__WHAT YOU WILL DO__
Tally the lines in the listing below that contain "this" and report the tally alone.

__GIVEN ENTRIES__
● ● ● ●
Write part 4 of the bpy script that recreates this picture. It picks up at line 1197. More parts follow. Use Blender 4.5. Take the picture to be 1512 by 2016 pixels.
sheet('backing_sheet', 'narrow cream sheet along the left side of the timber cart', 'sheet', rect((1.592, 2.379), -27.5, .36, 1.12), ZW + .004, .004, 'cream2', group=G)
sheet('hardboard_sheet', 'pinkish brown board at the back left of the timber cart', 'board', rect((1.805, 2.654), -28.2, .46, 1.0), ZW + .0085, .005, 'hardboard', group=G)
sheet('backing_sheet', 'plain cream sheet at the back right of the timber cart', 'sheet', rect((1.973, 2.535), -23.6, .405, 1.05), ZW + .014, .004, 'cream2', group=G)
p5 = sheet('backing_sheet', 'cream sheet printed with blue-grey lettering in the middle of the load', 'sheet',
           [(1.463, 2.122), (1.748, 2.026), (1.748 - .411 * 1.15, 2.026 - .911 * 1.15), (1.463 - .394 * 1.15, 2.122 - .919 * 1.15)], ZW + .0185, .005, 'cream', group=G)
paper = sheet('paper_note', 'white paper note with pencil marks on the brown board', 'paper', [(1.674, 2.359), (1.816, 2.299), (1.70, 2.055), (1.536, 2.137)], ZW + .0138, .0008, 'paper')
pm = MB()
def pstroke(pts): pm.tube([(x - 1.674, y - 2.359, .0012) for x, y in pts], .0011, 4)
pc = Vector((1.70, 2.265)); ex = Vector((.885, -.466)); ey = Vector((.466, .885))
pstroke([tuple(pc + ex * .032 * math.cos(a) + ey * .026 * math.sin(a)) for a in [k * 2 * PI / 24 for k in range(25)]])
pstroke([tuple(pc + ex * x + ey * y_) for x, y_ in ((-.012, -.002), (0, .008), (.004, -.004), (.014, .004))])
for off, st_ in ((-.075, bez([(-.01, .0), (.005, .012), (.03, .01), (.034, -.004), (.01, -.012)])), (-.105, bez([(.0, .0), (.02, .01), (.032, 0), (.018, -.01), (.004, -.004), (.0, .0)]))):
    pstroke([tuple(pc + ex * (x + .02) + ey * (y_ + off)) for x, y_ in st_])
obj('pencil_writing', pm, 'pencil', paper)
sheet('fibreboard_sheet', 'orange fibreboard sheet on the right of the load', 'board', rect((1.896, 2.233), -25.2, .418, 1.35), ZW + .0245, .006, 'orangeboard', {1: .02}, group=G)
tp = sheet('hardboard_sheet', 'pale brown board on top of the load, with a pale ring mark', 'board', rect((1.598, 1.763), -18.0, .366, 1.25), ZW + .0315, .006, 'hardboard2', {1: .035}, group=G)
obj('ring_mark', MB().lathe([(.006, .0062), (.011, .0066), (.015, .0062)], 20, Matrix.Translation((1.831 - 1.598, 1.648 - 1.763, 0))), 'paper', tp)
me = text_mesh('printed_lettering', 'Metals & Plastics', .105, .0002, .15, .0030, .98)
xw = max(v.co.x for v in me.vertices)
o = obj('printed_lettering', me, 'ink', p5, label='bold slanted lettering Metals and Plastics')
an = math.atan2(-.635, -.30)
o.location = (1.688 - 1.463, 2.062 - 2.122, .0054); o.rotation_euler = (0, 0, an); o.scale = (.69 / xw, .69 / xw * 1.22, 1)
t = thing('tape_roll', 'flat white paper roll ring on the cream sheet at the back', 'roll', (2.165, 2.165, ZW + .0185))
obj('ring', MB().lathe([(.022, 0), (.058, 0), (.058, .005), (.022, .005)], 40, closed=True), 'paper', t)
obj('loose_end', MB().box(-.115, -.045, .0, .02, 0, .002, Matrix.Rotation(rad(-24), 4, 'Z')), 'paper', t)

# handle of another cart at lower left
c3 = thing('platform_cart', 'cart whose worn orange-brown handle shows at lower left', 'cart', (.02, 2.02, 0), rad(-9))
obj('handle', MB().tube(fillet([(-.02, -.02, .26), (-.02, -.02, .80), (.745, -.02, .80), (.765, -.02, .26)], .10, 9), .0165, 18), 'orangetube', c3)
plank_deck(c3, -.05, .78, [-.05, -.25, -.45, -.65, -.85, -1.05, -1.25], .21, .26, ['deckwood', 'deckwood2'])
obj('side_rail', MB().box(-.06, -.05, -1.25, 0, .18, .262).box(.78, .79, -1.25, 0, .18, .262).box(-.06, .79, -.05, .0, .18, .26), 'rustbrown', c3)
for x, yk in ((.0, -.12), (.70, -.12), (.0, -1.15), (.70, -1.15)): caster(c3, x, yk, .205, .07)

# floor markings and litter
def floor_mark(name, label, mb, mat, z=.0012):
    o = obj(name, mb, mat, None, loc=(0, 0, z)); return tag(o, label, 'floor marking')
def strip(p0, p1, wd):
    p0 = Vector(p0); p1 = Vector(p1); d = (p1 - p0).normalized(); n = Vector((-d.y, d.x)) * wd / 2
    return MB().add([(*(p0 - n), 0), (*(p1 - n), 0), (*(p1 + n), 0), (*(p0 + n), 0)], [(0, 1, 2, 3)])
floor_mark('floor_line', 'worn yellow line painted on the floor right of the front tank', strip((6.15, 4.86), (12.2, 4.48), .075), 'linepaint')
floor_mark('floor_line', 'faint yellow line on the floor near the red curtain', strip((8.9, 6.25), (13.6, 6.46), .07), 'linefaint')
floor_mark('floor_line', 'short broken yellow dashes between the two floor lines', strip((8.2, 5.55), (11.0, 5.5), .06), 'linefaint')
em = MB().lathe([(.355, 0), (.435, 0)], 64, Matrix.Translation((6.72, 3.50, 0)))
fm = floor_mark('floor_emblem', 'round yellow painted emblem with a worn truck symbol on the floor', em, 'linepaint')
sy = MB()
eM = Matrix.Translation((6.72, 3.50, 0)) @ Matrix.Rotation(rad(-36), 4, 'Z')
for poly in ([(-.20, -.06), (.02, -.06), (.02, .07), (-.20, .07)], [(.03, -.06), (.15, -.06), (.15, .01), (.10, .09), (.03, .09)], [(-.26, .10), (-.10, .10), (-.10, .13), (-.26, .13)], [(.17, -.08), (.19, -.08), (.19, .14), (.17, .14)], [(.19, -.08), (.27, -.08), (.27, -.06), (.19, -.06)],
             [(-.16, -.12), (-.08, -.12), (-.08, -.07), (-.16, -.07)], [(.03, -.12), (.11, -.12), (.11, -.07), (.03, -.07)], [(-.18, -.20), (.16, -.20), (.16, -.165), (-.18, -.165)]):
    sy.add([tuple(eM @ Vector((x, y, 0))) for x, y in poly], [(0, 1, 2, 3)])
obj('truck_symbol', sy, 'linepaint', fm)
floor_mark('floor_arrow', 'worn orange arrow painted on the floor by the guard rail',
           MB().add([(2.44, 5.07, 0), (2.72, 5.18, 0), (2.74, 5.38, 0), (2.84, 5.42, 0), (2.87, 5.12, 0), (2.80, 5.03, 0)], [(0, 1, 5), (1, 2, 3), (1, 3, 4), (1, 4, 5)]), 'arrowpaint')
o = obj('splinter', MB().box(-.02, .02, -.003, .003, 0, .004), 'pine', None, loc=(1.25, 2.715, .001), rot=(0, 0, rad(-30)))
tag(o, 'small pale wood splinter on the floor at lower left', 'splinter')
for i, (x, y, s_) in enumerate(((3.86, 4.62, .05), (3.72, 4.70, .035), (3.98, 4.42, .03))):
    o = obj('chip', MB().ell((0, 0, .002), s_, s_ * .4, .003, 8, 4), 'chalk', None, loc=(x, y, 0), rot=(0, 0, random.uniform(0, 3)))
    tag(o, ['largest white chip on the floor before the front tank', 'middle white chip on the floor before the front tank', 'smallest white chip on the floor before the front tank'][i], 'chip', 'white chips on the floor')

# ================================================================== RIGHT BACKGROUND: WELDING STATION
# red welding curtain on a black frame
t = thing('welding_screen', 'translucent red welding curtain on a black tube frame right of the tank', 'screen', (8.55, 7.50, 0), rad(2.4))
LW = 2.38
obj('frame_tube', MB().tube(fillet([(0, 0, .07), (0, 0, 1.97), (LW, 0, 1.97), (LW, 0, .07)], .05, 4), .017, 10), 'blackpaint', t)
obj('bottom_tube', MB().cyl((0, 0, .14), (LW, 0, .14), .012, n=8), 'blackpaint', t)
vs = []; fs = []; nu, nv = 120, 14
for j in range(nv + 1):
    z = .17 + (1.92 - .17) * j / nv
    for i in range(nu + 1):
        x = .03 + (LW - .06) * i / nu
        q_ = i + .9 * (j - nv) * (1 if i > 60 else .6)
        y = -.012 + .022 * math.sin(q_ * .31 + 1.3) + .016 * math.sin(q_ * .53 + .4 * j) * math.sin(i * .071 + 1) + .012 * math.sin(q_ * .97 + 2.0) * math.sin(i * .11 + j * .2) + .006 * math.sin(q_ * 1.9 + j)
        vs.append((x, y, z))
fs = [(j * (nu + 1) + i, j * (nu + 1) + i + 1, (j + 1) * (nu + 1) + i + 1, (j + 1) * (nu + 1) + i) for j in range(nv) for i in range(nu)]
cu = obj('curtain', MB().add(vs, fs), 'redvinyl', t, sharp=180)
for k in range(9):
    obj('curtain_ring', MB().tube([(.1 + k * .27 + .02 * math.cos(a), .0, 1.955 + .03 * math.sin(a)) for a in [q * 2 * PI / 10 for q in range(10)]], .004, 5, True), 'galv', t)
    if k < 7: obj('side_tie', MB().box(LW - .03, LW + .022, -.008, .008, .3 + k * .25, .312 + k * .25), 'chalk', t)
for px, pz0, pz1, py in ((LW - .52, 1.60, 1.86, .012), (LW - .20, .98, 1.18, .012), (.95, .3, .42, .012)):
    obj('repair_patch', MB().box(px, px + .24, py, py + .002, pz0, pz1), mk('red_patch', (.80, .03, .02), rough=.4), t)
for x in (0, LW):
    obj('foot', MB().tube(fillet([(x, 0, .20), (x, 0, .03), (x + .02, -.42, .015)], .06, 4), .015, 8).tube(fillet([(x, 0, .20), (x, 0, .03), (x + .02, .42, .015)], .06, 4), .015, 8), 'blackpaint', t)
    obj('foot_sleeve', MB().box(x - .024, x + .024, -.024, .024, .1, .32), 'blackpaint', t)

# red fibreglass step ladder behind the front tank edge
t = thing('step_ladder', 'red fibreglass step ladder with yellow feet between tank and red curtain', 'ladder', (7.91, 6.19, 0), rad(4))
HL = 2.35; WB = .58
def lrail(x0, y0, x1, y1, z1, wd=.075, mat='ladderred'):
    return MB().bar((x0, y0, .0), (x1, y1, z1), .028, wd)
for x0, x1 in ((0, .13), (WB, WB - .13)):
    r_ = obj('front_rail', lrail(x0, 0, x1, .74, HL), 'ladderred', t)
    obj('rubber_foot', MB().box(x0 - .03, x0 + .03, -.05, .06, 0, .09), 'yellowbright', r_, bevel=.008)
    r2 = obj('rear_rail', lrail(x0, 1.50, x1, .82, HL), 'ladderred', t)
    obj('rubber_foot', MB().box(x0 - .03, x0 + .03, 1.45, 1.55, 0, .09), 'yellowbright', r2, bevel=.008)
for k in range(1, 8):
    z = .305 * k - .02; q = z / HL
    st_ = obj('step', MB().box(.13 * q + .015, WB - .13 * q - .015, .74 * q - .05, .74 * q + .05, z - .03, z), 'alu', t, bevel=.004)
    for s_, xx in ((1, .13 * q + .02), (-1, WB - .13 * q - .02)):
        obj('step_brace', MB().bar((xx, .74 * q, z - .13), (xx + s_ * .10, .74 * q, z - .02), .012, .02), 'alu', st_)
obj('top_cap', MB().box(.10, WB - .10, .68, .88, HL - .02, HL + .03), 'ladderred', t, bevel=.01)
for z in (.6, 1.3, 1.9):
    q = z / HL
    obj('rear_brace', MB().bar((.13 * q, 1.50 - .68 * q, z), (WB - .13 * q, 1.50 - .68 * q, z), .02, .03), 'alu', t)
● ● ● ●
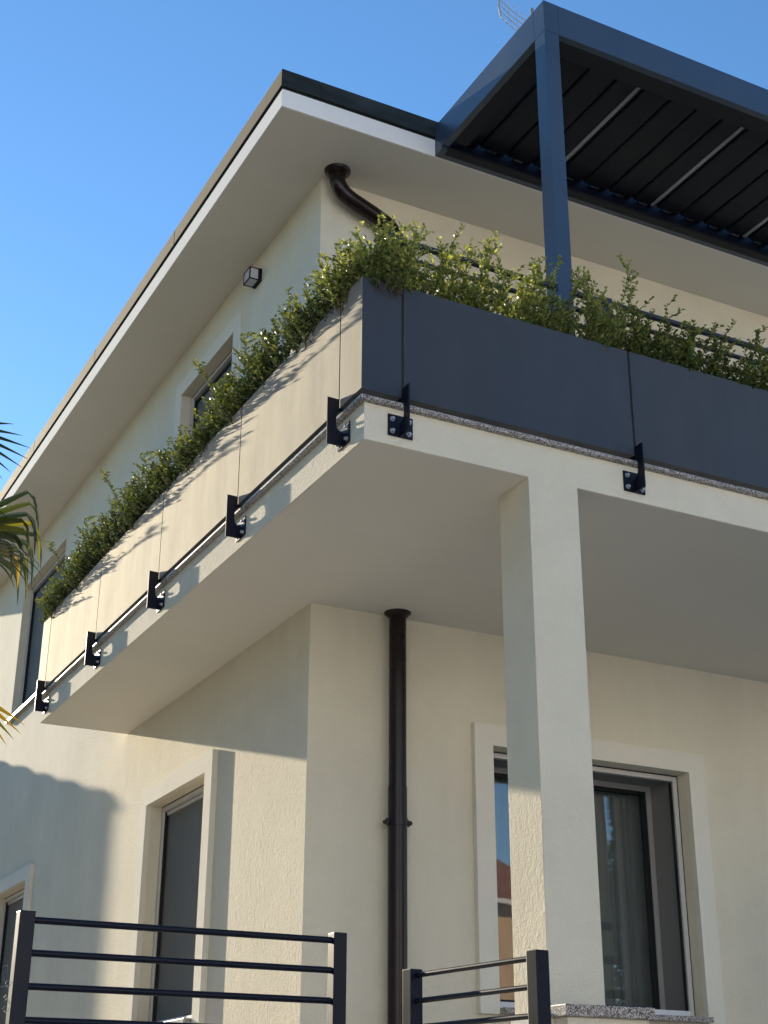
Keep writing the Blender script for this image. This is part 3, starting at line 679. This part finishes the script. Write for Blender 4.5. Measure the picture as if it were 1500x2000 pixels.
● ● ● ●
__RESULT__
2